— TASK OBJECTIVE —
Extract each line of the data below exactly as written.

— DATA SECTION —
'''
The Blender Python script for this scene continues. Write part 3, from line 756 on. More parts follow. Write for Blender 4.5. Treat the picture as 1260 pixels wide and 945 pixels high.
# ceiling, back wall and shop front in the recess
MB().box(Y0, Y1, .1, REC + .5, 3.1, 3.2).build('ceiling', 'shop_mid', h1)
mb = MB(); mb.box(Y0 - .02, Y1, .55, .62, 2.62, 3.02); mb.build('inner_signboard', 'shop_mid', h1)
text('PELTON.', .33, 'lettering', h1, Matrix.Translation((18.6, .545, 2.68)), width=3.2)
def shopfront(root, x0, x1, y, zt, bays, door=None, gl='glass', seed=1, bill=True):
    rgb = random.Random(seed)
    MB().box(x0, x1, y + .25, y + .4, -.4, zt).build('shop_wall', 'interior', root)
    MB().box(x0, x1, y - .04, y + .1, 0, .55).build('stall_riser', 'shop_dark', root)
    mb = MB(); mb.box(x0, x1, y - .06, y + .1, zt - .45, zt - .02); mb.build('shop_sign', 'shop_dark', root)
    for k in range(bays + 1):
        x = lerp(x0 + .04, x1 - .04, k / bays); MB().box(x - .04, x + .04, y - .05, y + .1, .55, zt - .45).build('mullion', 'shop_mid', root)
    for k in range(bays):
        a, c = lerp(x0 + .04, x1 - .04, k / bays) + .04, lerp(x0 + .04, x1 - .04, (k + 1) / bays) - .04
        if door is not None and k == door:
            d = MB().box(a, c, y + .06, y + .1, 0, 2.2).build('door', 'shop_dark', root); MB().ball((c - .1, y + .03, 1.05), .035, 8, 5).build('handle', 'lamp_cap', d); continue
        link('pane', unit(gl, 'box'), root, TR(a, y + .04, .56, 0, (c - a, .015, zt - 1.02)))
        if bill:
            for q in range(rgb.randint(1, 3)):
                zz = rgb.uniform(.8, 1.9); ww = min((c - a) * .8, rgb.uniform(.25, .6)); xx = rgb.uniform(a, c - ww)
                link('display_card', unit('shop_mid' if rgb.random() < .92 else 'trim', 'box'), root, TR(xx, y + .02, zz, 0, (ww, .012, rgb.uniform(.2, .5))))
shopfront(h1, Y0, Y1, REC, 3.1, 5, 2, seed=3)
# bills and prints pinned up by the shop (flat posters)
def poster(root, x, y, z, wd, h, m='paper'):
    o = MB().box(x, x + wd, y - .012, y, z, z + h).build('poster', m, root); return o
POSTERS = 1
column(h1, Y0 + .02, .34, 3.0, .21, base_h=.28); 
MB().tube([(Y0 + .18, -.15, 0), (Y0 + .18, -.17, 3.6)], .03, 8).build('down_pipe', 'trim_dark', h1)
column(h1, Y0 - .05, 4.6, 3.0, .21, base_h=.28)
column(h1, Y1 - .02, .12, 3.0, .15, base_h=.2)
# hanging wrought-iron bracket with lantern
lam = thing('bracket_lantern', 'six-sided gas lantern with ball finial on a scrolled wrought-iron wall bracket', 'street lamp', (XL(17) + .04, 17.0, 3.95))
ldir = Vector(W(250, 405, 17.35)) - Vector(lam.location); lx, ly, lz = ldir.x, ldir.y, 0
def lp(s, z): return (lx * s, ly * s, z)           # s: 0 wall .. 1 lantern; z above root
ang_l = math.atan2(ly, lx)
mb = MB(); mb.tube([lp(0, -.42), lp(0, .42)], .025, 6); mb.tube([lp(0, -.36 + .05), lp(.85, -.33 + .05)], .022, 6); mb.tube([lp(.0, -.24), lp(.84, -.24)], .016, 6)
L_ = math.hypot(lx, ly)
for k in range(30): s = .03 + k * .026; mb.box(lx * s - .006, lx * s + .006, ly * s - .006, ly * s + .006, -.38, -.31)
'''
— THE OUTPUT —
The Blender Python script for this scene continues. Write part 3, from line 756 on. More parts follow. Write for Blender 4.5. Treat the picture as 1260 pixels wide and 945 pixels high.
# ceiling, back wall and shop front in the recess
MB().box(Y0, Y1, .1, REC + .5, 3.1, 3.2).build('ceiling', 'shop_mid', h1)
mb = MB(); mb.box(Y0 - .02, Y1, .55, .62, 2.62, 3.02); mb.build('inner_signboard', 'shop_mid', h1)
text('PELTON.', .33, 'lettering', h1, Matrix.Translation((18.6, .545, 2.68)), width=3.2)
def shopfront(root, x0, x1, y, zt, bays, door=None, gl='glass', seed=1, bill=True):
    rgb = random.Random(seed)
    MB().box(x0, x1, y + .25, y + .4, -.4, zt).build('shop_wall', 'interior', root)
    MB().box(x0, x1, y - .04, y + .1, 0, .55).build('stall_riser', 'shop_dark', root)
    mb = MB(); mb.box(x0, x1, y - .06, y + .1, zt - .45, zt - .02); mb.build('shop_sign', 'shop_dark', root)
    for k in range(bays + 1):
        x = lerp(x0 + .04, x1 - .04, k / bays); MB().box(x - .04, x + .04, y - .05, y + .1, .55, zt - .45).build('mullion', 'shop_mid', root)
    for k in range(bays):
        a, c = lerp(x0 + .04, x1 - .04, k / bays) + .04, lerp(x0 + .04, x1 - .04, (k + 1) / bays) - .04
        if door is not None and k == door:
            d = MB().box(a, c, y + .06, y + .1, 0, 2.2).build('door', 'shop_dark', root); MB().ball((c - .1, y + .03, 1.05), .035, 8, 5).build('handle', 'lamp_cap', d); continue
        link('pane', unit(gl, 'box'), root, TR(a, y + .04, .56, 0, (c - a, .015, zt - 1.02)))
        if bill:
            for q in range(rgb.randint(1, 3)):
                zz = rgb.uniform(.8, 1.9); ww = min((c - a) * .8, rgb.uniform(.25, .6)); xx = rgb.uniform(a, c - ww)
                link('display_card', unit('shop_mid' if rgb.random() < .92 else 'trim', 'box'), root, TR(xx, y + .02, zz, 0, (ww, .012, rgb.uniform(.2, .5))))
shopfront(h1, Y0, Y1, REC, 3.1, 5, 2, seed=3)
# bills and prints pinned up by the shop (flat posters)
def poster(root, x, y, z, wd, h, m='paper'):
    o = MB().box(x, x + wd, y - .012, y, z, z + h).build('poster', m, root); return o
POSTERS = 1
column(h1, Y0 + .02, .34, 3.0, .21, base_h=.28); 
MB().tube([(Y0 + .18, -.15, 0), (Y0 + .18, -.17, 3.6)], .03, 8).build('down_pipe', 'trim_dark', h1)
column(h1, Y0 - .05, 4.6, 3.0, .21, base_h=.28)
column(h1, Y1 - .02, .12, 3.0, .15, base_h=.2)
# hanging wrought-iron bracket with lantern
lam = thing('bracket_lantern', 'six-sided gas lantern with ball finial on a scrolled wrought-iron wall bracket', 'street lamp', (XL(17) + .04, 17.0, 3.95))
ldir = Vector(W(250, 405, 17.35)) - Vector(lam.location); lx, ly, lz = ldir.x, ldir.y, 0
def lp(s, z): return (lx * s, ly * s, z)           # s: 0 wall .. 1 lantern; z above root
ang_l = math.atan2(ly, lx)
mb = MB(); mb.tube([lp(0, -.42), lp(0, .42)], .025, 6); mb.tube([lp(0, -.36 + .05), lp(.85, -.33 + .05)], .022, 6); mb.tube([lp(.0, -.24), lp(.84, -.24)], .016, 6)
L_ = math.hypot(lx, ly)
for k in range(30): s = .03 + k * .026; mb.box(lx * s - .006, lx * s + .006, ly * s - .006, ly * s + .006, -.38, -.31)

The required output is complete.